To what extent is the non-implementation of the 2017 budget affecting the citizenry? 
It is affecting the way money is circulating; it is affecting the economy; job creation and wealth creation. There are people that are daily workers that look up to construction activities. If there are no projects, they would not be in business. There are micro industries that are tied to the macro ones that have to do with the construction industry. So, as they do it, it opens up the space for other people’s participation. And a lot of people at that micro level are engaged in wealth creation, job creation more than even those involved at the macro level because there may be one contractor handling a job and then down the line you see that most people are getting jobs. So, if you don’t release funds people would suffer and a lot of nasty things are bound to happen. And once the purchasing power of the people is limited, it affects everything, creates insecurity as people would begin to think of stealing.

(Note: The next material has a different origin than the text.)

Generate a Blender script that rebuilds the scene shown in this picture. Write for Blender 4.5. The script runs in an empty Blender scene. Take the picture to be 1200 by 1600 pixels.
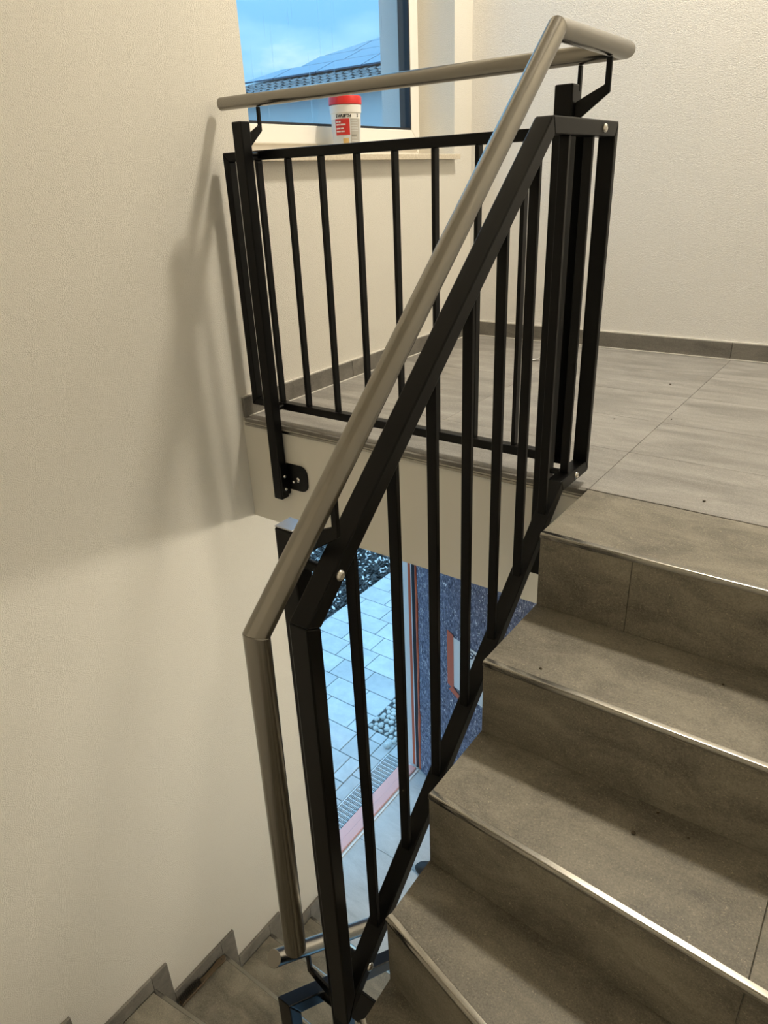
import bpy, bmesh, math, random
from mathutils import Vector, Matrix
random.seed(7)
sc = bpy.context.scene
COL = sc.collection

# ------------------------------------------------------------------ camera
RM = ((0.80827226, 0.58748717, -0.0394307),
      (0.22211222, -0.36623393, -0.9036254),
      (-0.54530919, 0.72161731, -0.4265048))
CAM_POS = (1.735468, -1.537482, 0.70)
cd = bpy.data.cameras.new('camera')
cam = bpy.data.objects.new('camera', cd)
COL.objects.link(cam)
cam.matrix_world = Matrix(((RM[0][0], -RM[1][0], -RM[2][0], CAM_POS[0]),
                           (RM[0][1], -RM[1][1], -RM[2][1], CAM_POS[1]),
                           (RM[0][2], -RM[1][2], -RM[2][2], CAM_POS[2]),
                           (0, 0, 0, 1)))
cd.sensor_fit = 'VERTICAL'
cd.sensor_height = 24.0
cd.sensor_width = 18.0
cd.lens = 1102.66 / 1600.0 * 24.0
cd.clip_start = 0.02
cd.clip_end = 300
sc.camera = cam

# ------------------------------------------------------------------ view
vs = sc.view_settings
vs.view_transform = 'Standard'
vs.look = 'None'
vs.gamma = 1.0
vs.use_curve_mapping = False
vs.exposure = 0.0
sc.cycles.max_bounces = 10
sc.cycles.diffuse_bounces = 6
sc.cycles.glossy_bounces = 5
sc.cycles.transmission_bounces = 6
sc.cycles.caustics_reflective = False
sc.cycles.caustics_refractive = False
sc.cycles.sample_clamp_indirect = 6.0

# ------------------------------------------------------------------ sky: broken cloud over blue, brighter towards the zenith
world = bpy.data.worlds.new('sky')
sc.world = world
world.use_nodes = True
wn = world.node_tree.nodes
wl = world.node_tree.links
wn.clear()
w_out = wn.new('ShaderNodeOutputWorld')
w_bg = wn.new('ShaderNodeBackground')
w_tc = wn.new('ShaderNodeTexCoord')
w_map = wn.new('ShaderNodeMapping')
w_map.inputs['Scale'].default_value = (1.0, 1.0, 2.6)
w_map.inputs['Location'].default_value = (5.3, 0.85, 0.5)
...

Across the country, people go to farms to steal corn that are yet to be harvested. So, if people can go to that extent, that tells you the level of hunger and poverty in the land. But when you implement the budget, it opens up spaces and before you know it people are gainfully employed and they would not do anything untoward. What is happening now regarding the budget implementation is affecting security, unity and peace among Nigerians because people are becoming prone to criminality. We have heard of parents selling children, a particular case is a woman who sold her child for N80, 000, and this ugly incidents are avoidable. The nation is rich and it can afford a conscious planning and engagement of our people. The National Assembly passes resolutions daily for the wellbeing of Nigerians, but some of these MDA’s are not helping matters. They are not helping Mr President to deliver democracy dividends.